Ler jornal hoje é como ver o diário de um Circo de Horrores. Os crimes são cada vez mais bárbaros, a Terra convulsiona devido à poluição, os políticos continuam roubando e se fazendo de inocentes, a corrupção grassa. Enfim, não há notícias alvissareiras no front. Quer dizer, até há, mas são tão pequenas que passam despercebidas ante o dilúvio de desgraças. E como todo dia temos novas barbaridades, vamos até nos acostumando um pouco.
Por isso, como a realidade já é demasiado pesada, o romance de estréia da escritora Olívia Maia, Desumano, perde um pouco do seu impacto. Não que ele seja um livro ruim, pelo contrário, é uma boa estréia, em que a escritora mostra que pode melhorar e muito o seu trabalho. Mas um livro bem escrito, com uma trama relativamente fraca e previsível, apesar de correta, e com um tema que já foi superado pela realidade inúmeras vezes, acaba sendo apenas mais uma estréia promissora.
Olívia começa a trama sem rodeios. Márcio, o jovem paulistano protagonista de Desumano, volta à consciência na sala de sua casa tendo à sua frente o corpo da mãe ensangüentado. Ele não se lembra do que aconteceu, mas tem nas mãos e nas roupas muito sangue, além de uma ferida na cabeça provocada pelo golpe de algum objeto. Ele se pergunta se fora um ladrão. Ele chama um tio distante, este aciona a polícia, os investigadores chegam e concluem que Márcio é o único suspeito da história. Márcio foge.
Em um determinado local de São Paulo, Márcio encontra Luisa, uma menina-mulher, de profissão incerta, em um ponto de ônibus. O encontro rende uma conversa que rende um convite que rende um lugar para Márcio passar a noite. Márcio conta a Luisa a sua história. Ela acredita em sua inocência A partir daí, o livro passa a ser uma mistura entre o presente de Márcio e sua condição de fugitivo e a volta da sua memória, que vai nos esclarecendo detalhes de sua personalidade.
Até aí, tudo bem. O que pode haver de tão terrível em um crime hediondo, mais um dos tantos que acontecem diariamente neste país? Olívia dá o tom hediondo ao abordar a violência como se fosse algo banal, que acontece normalmente.
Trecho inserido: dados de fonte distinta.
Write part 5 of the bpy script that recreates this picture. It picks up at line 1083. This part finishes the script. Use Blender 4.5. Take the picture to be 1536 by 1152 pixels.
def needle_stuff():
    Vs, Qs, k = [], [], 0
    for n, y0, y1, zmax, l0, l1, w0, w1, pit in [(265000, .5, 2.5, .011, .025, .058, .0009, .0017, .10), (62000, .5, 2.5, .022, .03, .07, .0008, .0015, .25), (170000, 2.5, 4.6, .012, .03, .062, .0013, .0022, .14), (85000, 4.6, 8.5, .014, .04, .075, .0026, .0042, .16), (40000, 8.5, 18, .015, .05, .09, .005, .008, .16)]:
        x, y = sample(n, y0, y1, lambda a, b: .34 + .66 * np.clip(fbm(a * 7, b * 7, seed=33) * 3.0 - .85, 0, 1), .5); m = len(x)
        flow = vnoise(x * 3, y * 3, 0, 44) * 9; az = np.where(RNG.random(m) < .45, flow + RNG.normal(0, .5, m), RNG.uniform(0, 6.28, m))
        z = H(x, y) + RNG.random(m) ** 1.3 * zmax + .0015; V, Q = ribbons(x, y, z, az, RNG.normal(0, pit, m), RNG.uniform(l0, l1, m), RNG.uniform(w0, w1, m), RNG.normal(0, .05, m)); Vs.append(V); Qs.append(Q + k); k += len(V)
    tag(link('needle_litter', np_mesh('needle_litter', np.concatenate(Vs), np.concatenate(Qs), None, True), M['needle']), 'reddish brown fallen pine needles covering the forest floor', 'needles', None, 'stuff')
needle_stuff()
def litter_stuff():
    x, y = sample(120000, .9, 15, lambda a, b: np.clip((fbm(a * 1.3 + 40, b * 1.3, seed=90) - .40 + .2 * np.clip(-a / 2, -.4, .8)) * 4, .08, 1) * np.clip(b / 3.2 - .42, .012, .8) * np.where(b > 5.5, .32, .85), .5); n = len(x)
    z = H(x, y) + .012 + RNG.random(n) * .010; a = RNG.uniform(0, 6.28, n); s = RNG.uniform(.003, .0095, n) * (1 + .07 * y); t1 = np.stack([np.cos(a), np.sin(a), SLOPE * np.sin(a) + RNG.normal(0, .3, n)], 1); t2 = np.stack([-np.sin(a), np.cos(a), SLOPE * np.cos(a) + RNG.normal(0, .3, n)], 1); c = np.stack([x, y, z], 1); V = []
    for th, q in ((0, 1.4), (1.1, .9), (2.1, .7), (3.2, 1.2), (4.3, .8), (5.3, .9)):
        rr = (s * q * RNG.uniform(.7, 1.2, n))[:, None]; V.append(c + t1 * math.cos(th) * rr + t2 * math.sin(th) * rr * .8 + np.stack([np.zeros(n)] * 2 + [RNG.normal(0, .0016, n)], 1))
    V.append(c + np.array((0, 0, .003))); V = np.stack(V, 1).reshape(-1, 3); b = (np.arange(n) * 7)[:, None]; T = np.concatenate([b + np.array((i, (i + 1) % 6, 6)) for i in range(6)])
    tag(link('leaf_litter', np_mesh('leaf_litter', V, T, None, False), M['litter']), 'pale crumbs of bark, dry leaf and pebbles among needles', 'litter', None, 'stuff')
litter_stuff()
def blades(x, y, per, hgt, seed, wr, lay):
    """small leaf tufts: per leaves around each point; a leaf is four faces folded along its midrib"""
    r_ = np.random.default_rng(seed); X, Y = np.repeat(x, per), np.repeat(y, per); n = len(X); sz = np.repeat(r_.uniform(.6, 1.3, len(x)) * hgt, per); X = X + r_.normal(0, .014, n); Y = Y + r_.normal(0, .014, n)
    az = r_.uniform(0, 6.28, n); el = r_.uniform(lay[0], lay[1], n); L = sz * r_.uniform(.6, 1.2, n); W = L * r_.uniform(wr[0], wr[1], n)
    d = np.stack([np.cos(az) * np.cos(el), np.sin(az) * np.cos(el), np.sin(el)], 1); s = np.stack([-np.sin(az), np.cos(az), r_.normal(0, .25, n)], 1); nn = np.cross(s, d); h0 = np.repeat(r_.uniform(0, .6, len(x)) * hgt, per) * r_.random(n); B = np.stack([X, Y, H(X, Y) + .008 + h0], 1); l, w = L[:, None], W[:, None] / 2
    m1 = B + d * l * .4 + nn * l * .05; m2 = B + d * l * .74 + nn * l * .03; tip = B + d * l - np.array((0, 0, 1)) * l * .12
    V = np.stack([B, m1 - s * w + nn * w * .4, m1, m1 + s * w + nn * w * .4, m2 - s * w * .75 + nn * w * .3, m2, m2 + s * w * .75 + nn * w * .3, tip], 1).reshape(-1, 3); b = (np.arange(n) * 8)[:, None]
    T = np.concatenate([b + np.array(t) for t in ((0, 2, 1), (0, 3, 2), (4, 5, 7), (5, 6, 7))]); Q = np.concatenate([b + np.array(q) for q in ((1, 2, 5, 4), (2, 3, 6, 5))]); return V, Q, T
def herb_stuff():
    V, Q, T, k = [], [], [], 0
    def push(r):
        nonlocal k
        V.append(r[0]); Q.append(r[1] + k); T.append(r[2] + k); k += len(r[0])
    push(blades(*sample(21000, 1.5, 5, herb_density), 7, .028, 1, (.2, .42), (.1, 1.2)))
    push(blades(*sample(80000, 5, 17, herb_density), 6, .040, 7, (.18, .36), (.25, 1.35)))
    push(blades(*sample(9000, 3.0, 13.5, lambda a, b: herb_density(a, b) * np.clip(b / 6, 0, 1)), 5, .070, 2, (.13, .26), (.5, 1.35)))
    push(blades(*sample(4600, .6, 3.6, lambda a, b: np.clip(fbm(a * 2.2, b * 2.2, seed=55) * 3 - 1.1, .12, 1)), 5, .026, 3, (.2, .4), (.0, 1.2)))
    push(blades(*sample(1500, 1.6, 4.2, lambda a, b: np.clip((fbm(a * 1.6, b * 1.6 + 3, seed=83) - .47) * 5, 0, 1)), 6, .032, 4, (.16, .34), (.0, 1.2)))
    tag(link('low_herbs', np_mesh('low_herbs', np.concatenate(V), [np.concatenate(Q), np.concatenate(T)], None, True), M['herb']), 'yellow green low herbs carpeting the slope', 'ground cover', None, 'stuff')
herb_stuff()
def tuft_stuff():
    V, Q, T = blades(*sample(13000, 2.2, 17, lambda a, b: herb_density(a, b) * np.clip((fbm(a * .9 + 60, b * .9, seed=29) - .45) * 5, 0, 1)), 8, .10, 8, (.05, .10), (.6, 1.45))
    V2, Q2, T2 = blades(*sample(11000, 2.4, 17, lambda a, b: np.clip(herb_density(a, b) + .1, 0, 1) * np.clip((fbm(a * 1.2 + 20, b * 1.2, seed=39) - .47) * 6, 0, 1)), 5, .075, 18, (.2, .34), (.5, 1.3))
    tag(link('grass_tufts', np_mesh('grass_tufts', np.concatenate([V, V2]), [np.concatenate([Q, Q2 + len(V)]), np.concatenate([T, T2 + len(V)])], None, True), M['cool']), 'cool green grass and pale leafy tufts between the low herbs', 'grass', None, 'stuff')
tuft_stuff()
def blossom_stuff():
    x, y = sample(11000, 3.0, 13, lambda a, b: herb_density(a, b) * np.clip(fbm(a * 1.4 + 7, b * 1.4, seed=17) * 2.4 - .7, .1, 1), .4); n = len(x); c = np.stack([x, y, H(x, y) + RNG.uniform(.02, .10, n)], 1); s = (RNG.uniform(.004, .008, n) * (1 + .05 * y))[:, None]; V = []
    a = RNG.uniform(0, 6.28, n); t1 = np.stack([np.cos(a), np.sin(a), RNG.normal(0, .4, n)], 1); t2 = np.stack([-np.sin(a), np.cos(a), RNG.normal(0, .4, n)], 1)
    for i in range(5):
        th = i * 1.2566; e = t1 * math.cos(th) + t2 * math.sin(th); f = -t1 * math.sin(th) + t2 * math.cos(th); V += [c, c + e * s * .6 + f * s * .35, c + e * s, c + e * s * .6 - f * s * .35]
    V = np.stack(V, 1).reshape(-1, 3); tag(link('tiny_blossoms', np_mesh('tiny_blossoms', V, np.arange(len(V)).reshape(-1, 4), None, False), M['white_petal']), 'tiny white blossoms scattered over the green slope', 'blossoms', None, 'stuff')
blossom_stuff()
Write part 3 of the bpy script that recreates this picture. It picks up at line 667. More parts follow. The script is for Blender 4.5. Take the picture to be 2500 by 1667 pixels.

É a normalidade da violência, é a banalidade do sangue correndo de maneira gratuita, sem aparente razão. É a ausência de limites para o que um ser humano pode fazer com o seu semelhante. O horror, o horror, como já disse Conrad (e Coppola, na voz de Marlon Brando posteriormente).
Neste ponto, Olívia acaba até pegando leve ao abordar os aspectos mais horríveis da psique humana. Ela não entra em detalhes sórdidos, não aborda os medos que todos temos, nem as travas que criamos para não dar vazão à violência que é inerente a todos nós. Talvez este receio em ir a fundo seja um dos pontos que torne o livro bom, mas não muito. Existe até alguma superficialidade no tratamento que Olívia dá ao tema. Como se fosse um pudor em tratar algo que está ao redor de nós, mas que temos medo de falar abertamente sobre.
Outro aspecto de Desumano que causa um certo incômodo ao leitor é a pressa de Olívia em fazer com que Márcio resolva logo o seu problema. As coisas são até relativamente aceleradas para que o romance chegue ao seu fim. Mas como Olívia tem talento, criamos uma empatia com Márcio, empatia negativa, é importante frisar, pois ficamos com raiva de um menininho mimado, um paulista filhinho de papai que não sabe exatamente o que quer da vida e vive às custas da mãe. Talvez até a escritora tenha essa sensação e queira dar cabo ao suspense.
Mas a estrutura do romance está bem montada, e mesmo com estes pontos que tiram a atratividade do trabalho de estréia de Olívia, Desumano mostra um bom caminho a ser seguido. Claro, deve-se levar em consideração que Olívia é muito nova, tem apenas 22 anos, e tem bastante tempo pela frente para lapidar o seu talento. Esperemos que ela perca o pudor ao falar de temas espinhosos e assim possa construir trabalhos ainda melhores e mais impactantes. Mas já fica o mérito de conseguir escrever um romance policial sem um tiro ou um revólver.